No... he didn't rationalize or justify it in the least - he simply put it into persepective. /we still think intentional tax cheats need to get the boot //not all of them were INTENTIONAL, one of them just didn't realize something he was getting qualified as taxable.. he is the one that told everyone about his error... after he paid off the back taxes... but OH GNOES!! ME MADE A TAX ERROR HE'S A CRIMINAL! NOBODY LOOK BEHIND THE CURTAIN AND SEE THAT HE PAID IT OFF SOON AS HE REALIZED IT!
Re:Election Fraud (Score:3, Insightful)
Yeah.
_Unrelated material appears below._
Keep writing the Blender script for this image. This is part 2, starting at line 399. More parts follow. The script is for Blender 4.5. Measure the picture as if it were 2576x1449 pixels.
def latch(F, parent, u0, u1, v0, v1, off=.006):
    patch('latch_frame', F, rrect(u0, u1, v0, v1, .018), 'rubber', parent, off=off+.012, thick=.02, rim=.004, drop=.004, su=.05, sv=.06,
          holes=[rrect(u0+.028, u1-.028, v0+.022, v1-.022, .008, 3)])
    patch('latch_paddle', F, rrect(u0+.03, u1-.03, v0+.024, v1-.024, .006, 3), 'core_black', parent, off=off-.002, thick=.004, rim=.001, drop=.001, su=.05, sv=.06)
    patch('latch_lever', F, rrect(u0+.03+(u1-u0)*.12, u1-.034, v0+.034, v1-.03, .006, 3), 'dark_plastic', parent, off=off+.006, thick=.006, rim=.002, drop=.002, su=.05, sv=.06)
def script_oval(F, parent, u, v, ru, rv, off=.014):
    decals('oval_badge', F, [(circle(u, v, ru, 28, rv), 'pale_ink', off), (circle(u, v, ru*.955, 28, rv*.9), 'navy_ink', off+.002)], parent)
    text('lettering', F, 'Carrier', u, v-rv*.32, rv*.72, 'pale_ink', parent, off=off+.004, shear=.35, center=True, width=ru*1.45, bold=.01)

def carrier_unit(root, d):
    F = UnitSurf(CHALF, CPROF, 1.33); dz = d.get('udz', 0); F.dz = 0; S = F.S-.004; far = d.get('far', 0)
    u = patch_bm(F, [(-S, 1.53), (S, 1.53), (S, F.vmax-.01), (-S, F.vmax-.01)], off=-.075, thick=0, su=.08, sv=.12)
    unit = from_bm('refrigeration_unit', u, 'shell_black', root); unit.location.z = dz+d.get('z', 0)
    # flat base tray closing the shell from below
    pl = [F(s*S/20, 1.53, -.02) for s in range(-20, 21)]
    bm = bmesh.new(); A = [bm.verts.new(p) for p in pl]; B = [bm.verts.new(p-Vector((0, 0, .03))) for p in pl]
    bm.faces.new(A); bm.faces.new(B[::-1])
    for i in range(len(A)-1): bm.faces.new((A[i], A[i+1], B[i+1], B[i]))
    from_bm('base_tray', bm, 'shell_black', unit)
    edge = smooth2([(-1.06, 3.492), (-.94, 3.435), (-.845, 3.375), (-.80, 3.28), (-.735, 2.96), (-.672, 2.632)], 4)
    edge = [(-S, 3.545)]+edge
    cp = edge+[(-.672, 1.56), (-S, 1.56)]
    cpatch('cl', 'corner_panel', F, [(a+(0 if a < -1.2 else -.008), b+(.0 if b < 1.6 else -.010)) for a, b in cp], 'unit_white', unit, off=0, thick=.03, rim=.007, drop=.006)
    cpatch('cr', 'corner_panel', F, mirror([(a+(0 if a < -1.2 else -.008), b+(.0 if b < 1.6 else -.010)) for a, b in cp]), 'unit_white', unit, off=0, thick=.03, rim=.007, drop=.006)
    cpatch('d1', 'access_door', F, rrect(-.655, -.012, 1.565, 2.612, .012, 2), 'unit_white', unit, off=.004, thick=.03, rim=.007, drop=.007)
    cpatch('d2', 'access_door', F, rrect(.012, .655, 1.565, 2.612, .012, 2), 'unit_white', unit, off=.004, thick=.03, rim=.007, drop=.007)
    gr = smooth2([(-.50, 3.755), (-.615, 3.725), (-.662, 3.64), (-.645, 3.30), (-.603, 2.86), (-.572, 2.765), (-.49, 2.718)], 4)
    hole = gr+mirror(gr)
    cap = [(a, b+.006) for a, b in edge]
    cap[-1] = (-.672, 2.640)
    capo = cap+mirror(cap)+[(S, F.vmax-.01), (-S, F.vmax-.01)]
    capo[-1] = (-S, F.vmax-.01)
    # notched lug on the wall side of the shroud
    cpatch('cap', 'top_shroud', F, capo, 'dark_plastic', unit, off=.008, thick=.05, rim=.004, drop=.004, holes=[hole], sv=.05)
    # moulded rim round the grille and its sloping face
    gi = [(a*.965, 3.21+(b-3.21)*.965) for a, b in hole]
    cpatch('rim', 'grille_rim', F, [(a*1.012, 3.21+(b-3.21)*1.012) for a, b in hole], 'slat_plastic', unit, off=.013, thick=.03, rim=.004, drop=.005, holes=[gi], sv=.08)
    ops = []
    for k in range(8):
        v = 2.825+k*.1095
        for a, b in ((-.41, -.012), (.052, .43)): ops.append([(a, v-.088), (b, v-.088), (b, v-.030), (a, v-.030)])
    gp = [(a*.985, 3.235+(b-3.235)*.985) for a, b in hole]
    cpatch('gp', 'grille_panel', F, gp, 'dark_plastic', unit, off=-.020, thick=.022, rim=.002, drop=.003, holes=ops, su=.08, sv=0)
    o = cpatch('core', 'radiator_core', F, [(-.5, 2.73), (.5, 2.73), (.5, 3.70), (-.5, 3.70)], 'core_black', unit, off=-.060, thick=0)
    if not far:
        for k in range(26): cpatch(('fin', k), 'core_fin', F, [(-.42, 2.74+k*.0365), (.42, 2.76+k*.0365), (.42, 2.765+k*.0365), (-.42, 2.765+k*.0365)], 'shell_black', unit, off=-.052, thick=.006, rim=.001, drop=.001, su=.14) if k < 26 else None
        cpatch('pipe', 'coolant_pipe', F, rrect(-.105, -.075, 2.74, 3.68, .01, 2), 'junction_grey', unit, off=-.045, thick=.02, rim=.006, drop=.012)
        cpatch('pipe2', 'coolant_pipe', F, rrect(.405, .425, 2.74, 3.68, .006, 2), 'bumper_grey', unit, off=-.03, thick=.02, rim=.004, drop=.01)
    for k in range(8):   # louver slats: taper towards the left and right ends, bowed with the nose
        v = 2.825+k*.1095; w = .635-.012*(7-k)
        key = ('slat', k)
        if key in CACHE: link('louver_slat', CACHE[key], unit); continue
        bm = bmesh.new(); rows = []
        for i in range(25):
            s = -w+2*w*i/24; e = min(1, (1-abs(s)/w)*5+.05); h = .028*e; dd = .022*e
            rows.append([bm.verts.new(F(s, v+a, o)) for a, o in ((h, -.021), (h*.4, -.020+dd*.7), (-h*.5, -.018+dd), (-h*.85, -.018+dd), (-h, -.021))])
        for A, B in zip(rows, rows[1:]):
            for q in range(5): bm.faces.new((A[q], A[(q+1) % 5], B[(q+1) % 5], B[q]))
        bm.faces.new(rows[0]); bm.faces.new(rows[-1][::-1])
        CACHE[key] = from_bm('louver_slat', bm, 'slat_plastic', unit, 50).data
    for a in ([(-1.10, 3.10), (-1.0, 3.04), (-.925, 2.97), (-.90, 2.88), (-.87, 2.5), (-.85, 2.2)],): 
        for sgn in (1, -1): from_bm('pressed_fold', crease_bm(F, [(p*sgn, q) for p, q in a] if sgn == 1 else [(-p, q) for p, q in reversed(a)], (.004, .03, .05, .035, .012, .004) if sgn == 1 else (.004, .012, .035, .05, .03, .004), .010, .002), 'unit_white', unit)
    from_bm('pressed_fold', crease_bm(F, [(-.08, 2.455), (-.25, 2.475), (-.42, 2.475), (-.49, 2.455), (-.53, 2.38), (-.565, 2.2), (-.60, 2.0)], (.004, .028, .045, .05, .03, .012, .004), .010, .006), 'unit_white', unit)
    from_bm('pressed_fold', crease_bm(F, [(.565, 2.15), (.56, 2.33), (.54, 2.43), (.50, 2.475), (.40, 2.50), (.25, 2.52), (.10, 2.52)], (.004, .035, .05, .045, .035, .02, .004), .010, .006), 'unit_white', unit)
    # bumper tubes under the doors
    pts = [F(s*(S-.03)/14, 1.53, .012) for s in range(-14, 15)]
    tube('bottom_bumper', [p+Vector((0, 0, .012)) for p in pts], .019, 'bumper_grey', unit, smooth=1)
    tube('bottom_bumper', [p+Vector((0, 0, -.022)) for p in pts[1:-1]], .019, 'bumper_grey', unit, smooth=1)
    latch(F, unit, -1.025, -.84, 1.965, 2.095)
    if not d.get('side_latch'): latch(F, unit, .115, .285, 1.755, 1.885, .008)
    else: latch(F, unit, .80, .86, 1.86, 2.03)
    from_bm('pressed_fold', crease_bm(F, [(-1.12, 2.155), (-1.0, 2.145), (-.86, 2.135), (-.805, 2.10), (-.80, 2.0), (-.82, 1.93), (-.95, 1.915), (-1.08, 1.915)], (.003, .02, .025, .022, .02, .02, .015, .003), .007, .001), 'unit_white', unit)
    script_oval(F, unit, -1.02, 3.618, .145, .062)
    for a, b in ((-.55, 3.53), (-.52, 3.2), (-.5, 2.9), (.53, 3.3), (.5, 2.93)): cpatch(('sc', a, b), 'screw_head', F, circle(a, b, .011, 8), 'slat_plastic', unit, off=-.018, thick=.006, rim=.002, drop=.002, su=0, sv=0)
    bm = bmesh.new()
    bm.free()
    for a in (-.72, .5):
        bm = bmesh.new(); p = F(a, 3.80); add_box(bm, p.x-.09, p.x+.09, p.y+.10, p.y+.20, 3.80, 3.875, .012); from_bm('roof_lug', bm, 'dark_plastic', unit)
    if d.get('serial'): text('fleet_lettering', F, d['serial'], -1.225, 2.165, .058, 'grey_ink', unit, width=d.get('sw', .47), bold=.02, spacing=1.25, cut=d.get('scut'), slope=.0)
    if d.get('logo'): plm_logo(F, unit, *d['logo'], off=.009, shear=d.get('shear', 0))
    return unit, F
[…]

I can't think of a single defensible reason for such a bizarre, anti-democratic plan.
Re:Election Fraud (Score:4, Insightful)
And being a few-thousand-dollar tax cheat is nothing compared to being a war profiteering traitor who selectively censored intelligence information from the president and congress to get a war started, a war said president was all too happy to go along with because "that bad guy attacked my dad." (cheney)
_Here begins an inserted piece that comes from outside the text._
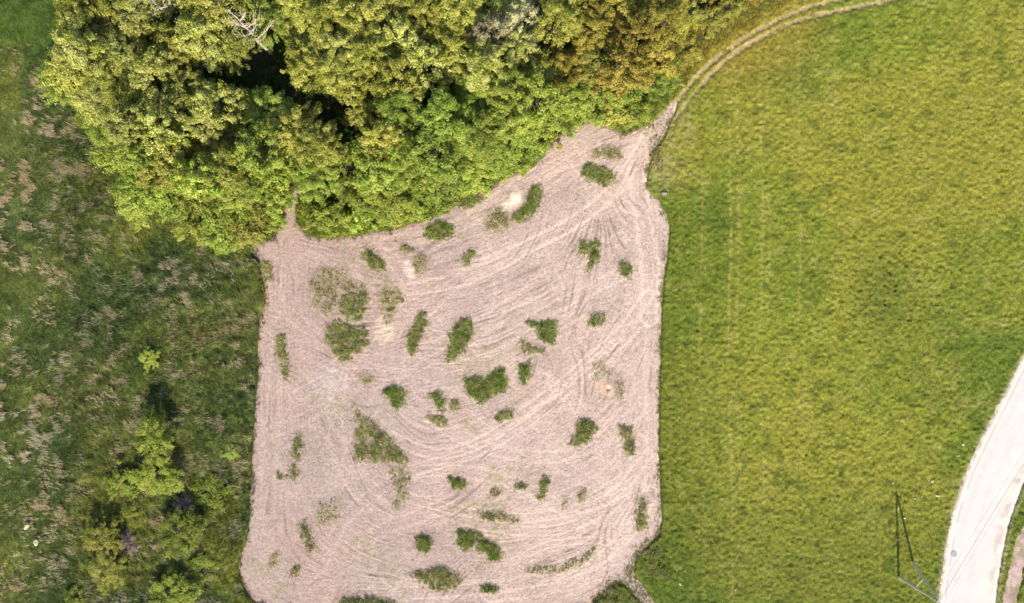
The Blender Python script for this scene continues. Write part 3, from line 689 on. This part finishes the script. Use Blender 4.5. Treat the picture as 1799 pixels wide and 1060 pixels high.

Ah, rationalization by pointing out how bad the other guy is. Another time-honored tactic from the Republican/Democratic playbook.
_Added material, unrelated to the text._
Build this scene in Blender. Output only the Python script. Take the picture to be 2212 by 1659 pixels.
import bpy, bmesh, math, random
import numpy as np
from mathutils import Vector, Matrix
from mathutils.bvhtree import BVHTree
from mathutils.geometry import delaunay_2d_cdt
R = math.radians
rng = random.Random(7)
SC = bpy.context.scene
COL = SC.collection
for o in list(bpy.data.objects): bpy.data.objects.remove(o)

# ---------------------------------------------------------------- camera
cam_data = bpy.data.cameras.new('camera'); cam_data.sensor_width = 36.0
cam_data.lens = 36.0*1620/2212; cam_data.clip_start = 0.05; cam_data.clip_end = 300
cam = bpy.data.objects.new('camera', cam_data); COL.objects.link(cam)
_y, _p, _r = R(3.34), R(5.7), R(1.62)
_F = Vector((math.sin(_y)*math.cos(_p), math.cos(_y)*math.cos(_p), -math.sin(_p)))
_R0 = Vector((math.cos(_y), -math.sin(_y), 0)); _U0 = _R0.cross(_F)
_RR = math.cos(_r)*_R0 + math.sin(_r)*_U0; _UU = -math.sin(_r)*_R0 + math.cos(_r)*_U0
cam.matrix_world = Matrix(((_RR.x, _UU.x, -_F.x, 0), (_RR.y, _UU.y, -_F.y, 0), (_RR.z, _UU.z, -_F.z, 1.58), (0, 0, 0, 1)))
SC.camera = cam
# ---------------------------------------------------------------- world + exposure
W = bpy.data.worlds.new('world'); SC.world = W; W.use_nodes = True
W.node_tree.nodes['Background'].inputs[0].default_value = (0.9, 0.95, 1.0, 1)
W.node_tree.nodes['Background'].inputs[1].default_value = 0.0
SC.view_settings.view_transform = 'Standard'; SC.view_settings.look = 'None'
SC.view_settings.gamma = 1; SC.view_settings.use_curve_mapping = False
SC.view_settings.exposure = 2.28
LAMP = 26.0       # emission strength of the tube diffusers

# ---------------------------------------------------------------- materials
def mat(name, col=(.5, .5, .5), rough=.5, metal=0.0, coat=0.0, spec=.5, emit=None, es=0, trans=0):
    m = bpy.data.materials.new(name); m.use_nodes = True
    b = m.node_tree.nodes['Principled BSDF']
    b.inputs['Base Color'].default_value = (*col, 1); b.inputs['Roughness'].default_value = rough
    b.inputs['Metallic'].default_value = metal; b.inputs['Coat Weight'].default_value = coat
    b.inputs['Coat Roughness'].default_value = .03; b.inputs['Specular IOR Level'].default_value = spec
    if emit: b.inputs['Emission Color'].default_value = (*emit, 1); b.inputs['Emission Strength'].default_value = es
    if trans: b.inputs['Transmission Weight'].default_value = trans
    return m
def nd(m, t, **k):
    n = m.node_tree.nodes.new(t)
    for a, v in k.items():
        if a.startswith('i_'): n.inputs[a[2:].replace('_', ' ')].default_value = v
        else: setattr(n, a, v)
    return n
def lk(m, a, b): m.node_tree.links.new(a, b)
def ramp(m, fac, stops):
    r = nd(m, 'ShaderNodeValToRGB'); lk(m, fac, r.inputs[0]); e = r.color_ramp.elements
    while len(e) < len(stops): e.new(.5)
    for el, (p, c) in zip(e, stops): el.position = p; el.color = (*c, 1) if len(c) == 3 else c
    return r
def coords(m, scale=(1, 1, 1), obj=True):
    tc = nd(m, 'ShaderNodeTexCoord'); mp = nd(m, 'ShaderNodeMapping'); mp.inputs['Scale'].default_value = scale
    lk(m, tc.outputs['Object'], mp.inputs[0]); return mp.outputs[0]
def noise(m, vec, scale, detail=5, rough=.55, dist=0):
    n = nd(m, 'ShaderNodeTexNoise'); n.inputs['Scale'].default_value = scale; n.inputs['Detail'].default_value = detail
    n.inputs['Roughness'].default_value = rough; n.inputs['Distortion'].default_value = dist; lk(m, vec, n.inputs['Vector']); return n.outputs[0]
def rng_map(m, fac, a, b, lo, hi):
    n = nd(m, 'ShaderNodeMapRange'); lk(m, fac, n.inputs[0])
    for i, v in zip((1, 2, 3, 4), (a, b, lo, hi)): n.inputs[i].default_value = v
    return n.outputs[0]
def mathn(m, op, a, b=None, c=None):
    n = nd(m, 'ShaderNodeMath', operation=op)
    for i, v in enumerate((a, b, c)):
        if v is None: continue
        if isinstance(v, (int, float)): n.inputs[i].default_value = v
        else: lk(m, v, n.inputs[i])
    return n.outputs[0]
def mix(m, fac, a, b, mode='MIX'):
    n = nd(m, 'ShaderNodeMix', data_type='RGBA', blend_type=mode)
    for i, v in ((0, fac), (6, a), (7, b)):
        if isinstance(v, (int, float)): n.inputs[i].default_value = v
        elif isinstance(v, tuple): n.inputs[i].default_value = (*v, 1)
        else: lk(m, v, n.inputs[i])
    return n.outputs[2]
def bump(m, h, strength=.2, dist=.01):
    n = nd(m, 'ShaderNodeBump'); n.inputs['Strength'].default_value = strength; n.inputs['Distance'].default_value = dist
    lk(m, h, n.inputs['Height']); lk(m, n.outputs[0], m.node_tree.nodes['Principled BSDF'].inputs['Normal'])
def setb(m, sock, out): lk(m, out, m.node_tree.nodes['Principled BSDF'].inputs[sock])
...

Re:Election Fraud (Score:4, Insightful)
Beyond that, it's unrealistic to assume that someone like Rangel even DOES his own taxes. I don't make anywhere near as much as he does and even *I* don't do my own taxes. I get the advice of a tax professional, and if that professional gives me wrong advice, it's difficult for me to know that. All of the recent tax issues faced by public officials have been minor, MINOR, and easily attributable to ignorance rather than malice...as opposed to the actions of those on the other side who are criticizing these mistakes.
Re:Election Fraud (Score:5, Insightful)
It's funny that you call it a 'frothing partisan political hackblogger'...
My guess is that M1rth took exception to the following paragraph in the blog post (emphasis added):
The fact is, those who know anything about computer security understand that it is the insiders who are, by far, the greatest threat to security on such systems, as even the phony, GOP-operative-created Baker/Carter National Election Reform Commission determined in its final report: "There is no reason to trust insiders in the election industry any more than in other industries."
The blogger does, upon further investigation, seem to have a tendency to... well... froth. However, we should not let this detract from the core issue here: Voting without transparency and verifiability cannot be trusted to return accurate results.
Comment removed (Score:5, Insightful)
Re:Election Fraud (Score:3, Insightful)
google news [google.com]
Re:Election Fraud (Score:1, Insightful)
I see what you're saying, but no, I don't think there's a lot of room for interpretation. It's pretty clear that it's intended to be during wartime (though, apparently, we're at war permanently at this point.) It has more to do with becoming an enemy combatant, spy, or abettor (e.g. the American Taliban kid.)
Don't try too hard to stretch the meaning. We've been getting into a lot of trouble over that already. Breaking any law can be construed as "treason" if you try hard enough, because, generally speaking, breaking the law means you've probably hurt the common good. Think of all the trouble that would be caused by an expanding definition of treason. I don't think you want to go down that road. What you're talking about is a dictator's dream, and is exactly why the Constitution didn't leave a lot of room for interpretation.